Incrément par incrément, elle augmente son niveau de jeu jusqu’à atteindre la huitième place du classement mondial en mars dernier, un record pour une joueuse française. Auréolée d’un troisième titre sur le circuit nord-américain, elle en profite également pour devenir la tricolore la plus titrée de l’histoire du LPGA Tour. Anne-Marie Palli et Patricia Meunier-Lebouc ne peuvent que s’incliner devant le récital de leur digne successeur, d’autant que la seconde d’entre elles n’est pas au bout de ses surprises. La suite, vous la connaissez. Céline Boutier a remporté aujourd’hui l’édition 2023 de The Amundi Evian Championship, le premier Majeur de sa carrière déjà riche en trophées, de la Solheim Cup au LPGA Tour, en passant par le Ladies European Tour sans oublier toutes ses victoires chez les amateures.
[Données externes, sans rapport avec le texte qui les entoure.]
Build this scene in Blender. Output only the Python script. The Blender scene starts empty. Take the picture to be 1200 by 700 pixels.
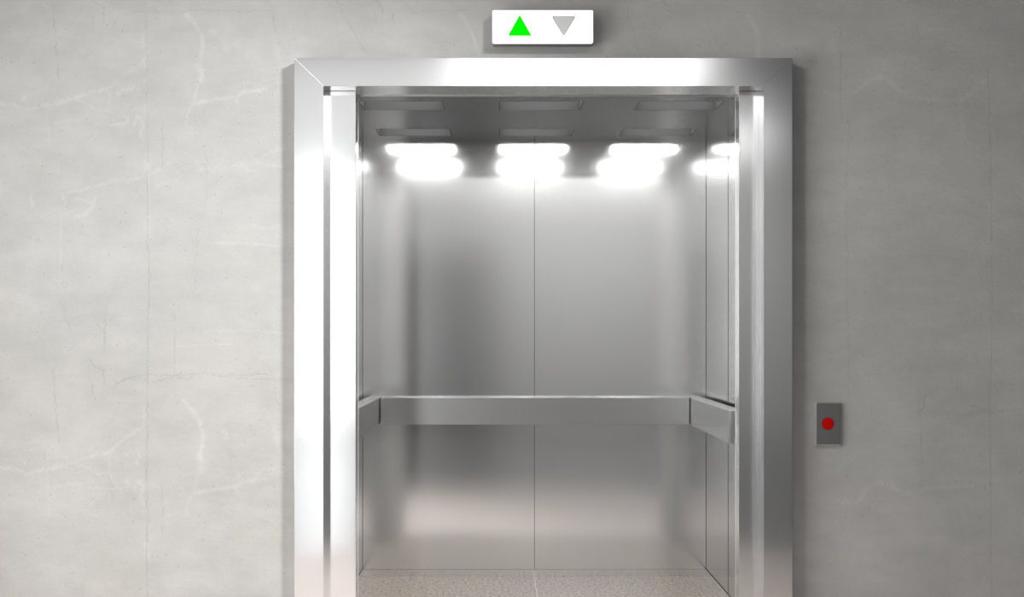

À n’en pas douter, il y aura un avant et un après ce sacre à la fois spectaculaire et historique. En brisant enfin ce plafond de verre auquel elle se heurtait depuis tant d’années, l’actuelle 15ème mondiale rejoint à jamais la galaxie Évian, celle des joueurs et joueuses qui ont fait l’histoire de ce lieu paradisiaque. Autour de Céline, c’est toute une équipe qui vient de s’envoler au ciel avec elle : sa famille, sa préparatrice mentale Meriem Salmi, son coach Cameron McCormick ou encore son préparateur physique Manny Hernando. Devenue dans le même temps la troisième joueuse tricolore à s’imposer en Majeur, après Catherine Lacoste (US Open 1967) et Patricia Meunier-Lebouc (Kraft Nabisco 2003), elle s’offre pour de bon une place au firmament du golf français. Un jour, elle racontera ses exploits de jeunesse à celles et ceux pour qui ce rêve n’est encore qu’un doux mirage. Pour l’heure, elle continue d’éclairer cette voie devenue céleste.